:: WHAT THE TASK REQUIRES ::
Starting with the first line and ending with the line that holds "SC.camera = cam", repeat the material exactly.

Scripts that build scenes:
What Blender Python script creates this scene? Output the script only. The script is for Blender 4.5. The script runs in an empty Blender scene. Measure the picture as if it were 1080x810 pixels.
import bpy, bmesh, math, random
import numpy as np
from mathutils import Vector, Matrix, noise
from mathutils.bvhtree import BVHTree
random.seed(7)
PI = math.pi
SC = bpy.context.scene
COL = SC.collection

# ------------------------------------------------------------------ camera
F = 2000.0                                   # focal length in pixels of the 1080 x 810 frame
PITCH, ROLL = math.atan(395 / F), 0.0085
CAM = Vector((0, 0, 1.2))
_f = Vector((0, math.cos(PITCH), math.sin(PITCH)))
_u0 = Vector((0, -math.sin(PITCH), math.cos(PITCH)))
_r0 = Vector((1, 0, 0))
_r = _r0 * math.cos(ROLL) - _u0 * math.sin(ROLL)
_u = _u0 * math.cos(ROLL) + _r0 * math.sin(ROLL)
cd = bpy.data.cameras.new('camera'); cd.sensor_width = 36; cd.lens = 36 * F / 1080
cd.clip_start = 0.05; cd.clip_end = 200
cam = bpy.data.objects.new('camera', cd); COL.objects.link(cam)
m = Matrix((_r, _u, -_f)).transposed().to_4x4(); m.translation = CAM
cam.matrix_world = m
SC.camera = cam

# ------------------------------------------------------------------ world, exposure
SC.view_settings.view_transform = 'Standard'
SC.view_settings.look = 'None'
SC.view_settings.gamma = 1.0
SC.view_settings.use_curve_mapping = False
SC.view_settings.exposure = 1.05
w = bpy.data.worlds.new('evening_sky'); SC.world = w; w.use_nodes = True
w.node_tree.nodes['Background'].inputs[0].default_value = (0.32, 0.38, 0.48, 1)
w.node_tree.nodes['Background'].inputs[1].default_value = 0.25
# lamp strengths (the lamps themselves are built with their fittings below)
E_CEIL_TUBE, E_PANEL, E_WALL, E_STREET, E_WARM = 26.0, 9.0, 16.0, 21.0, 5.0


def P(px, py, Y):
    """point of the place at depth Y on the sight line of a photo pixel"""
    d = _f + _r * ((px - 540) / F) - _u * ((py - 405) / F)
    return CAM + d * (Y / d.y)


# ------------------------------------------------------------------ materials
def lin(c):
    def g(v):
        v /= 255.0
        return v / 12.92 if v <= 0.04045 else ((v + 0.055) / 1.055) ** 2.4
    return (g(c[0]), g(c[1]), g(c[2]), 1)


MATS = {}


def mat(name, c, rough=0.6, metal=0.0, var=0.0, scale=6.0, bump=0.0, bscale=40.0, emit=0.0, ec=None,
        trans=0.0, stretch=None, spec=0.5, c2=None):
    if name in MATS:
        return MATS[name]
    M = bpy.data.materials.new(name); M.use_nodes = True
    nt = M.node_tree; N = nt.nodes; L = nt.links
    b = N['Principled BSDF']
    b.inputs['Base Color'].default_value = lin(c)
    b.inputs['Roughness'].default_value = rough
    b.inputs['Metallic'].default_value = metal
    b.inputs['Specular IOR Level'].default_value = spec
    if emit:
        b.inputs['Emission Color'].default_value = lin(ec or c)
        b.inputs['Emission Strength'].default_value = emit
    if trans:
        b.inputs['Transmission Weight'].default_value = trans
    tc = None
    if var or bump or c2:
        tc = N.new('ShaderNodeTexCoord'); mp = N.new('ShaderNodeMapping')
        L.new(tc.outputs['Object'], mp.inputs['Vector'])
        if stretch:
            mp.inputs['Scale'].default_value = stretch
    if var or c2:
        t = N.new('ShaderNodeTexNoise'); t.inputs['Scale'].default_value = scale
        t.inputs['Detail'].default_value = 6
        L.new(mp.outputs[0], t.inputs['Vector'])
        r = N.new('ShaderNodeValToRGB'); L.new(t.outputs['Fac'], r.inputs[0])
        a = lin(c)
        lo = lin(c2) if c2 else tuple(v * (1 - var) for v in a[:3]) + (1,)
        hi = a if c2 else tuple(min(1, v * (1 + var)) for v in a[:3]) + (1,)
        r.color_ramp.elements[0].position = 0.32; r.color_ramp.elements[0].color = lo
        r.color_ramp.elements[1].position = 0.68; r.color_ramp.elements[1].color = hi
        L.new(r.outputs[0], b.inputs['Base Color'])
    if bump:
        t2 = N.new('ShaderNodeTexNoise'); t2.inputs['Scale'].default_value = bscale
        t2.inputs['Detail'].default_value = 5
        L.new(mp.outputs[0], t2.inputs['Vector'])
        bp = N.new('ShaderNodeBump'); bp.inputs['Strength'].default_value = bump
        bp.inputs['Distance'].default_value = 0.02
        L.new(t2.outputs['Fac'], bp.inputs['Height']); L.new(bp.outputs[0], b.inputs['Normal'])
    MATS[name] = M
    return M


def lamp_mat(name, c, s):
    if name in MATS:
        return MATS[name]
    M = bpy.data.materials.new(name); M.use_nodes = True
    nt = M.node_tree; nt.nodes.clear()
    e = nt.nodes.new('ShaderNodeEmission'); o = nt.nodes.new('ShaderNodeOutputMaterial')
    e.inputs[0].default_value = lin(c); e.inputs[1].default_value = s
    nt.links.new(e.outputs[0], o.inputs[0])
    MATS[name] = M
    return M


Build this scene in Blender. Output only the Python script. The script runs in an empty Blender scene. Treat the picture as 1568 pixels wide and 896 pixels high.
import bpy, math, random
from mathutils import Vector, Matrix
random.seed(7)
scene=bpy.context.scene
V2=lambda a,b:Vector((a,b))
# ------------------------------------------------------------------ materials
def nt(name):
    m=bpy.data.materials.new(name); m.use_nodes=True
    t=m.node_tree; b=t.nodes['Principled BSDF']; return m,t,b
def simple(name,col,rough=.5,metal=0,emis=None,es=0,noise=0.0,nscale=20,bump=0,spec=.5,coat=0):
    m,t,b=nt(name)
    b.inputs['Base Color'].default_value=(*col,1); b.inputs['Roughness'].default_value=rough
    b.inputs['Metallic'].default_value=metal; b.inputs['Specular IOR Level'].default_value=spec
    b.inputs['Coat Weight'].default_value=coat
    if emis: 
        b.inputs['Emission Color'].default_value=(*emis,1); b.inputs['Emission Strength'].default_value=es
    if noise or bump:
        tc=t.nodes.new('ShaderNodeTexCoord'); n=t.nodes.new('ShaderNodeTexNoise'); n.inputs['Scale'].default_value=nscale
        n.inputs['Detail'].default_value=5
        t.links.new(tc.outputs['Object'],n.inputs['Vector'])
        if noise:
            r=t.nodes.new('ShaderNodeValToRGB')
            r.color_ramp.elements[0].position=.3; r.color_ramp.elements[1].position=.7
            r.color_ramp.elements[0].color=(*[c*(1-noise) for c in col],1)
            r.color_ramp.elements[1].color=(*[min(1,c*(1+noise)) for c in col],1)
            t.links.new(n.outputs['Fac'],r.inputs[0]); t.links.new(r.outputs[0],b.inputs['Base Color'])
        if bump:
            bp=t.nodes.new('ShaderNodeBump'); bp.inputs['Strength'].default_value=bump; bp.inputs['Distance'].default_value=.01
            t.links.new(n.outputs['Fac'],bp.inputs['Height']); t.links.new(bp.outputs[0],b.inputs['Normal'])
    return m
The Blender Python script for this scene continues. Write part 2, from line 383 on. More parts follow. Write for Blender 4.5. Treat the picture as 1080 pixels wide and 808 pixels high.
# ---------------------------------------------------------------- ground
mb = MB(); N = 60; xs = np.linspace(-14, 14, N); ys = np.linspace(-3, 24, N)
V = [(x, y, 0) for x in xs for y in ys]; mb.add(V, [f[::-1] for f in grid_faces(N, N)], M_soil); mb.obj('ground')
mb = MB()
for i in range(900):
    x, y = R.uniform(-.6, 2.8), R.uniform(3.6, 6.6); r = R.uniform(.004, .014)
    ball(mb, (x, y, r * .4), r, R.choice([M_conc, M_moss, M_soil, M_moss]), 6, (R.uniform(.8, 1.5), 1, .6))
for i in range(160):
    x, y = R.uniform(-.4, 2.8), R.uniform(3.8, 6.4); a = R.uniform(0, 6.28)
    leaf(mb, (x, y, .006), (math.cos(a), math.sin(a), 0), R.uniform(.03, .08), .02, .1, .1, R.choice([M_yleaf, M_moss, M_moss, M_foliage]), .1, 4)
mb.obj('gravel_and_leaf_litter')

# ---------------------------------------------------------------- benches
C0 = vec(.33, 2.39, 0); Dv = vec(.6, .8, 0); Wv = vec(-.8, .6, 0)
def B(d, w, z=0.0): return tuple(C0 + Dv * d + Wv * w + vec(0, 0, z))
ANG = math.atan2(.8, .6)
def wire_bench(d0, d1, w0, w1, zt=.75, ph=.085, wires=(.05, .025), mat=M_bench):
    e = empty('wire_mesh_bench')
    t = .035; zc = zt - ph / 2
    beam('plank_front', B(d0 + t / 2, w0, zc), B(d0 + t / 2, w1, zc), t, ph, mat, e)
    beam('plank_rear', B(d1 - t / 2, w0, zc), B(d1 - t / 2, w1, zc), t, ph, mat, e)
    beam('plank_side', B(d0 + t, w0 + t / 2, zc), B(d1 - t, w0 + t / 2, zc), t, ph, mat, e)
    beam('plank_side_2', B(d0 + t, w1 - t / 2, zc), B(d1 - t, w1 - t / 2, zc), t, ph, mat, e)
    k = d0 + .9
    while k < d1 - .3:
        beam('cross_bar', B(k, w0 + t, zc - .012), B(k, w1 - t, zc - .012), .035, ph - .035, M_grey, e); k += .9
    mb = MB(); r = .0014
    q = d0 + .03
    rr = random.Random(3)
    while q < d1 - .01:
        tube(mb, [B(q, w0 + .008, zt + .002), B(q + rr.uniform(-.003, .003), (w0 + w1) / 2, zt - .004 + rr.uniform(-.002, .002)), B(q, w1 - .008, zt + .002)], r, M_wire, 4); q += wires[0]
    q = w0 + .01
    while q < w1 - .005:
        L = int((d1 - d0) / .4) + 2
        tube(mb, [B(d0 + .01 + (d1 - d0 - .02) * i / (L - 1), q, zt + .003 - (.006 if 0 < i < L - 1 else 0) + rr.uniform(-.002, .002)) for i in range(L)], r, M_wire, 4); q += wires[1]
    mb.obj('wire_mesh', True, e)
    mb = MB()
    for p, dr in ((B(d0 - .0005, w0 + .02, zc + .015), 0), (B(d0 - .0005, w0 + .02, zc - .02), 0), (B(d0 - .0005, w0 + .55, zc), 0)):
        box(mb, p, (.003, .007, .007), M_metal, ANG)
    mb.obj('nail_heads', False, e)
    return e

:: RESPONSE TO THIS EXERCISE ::
What Blender Python script creates this scene? Output the script only. The script is for Blender 4.5. The script runs in an empty Blender scene. Measure the picture as if it were 1080x810 pixels.
import bpy, bmesh, math, random
import numpy as np
from mathutils import Vector, Matrix, noise
from mathutils.bvhtree import BVHTree
random.seed(7)
PI = math.pi
SC = bpy.context.scene
COL = SC.collection

# ------------------------------------------------------------------ camera
F = 2000.0                                   # focal length in pixels of the 1080 x 810 frame
PITCH, ROLL = math.atan(395 / F), 0.0085
CAM = Vector((0, 0, 1.2))
_f = Vector((0, math.cos(PITCH), math.sin(PITCH)))
_u0 = Vector((0, -math.sin(PITCH), math.cos(PITCH)))
_r0 = Vector((1, 0, 0))
_r = _r0 * math.cos(ROLL) - _u0 * math.sin(ROLL)
_u = _u0 * math.cos(ROLL) + _r0 * math.sin(ROLL)
cd = bpy.data.cameras.new('camera'); cd.sensor_width = 36; cd.lens = 36 * F / 1080
cd.clip_start = 0.05; cd.clip_end = 200
cam = bpy.data.objects.new('camera', cd); COL.objects.link(cam)
m = Matrix((_r, _u, -_f)).transposed().to_4x4(); m.translation = CAM
cam.matrix_world = m
SC.camera = cam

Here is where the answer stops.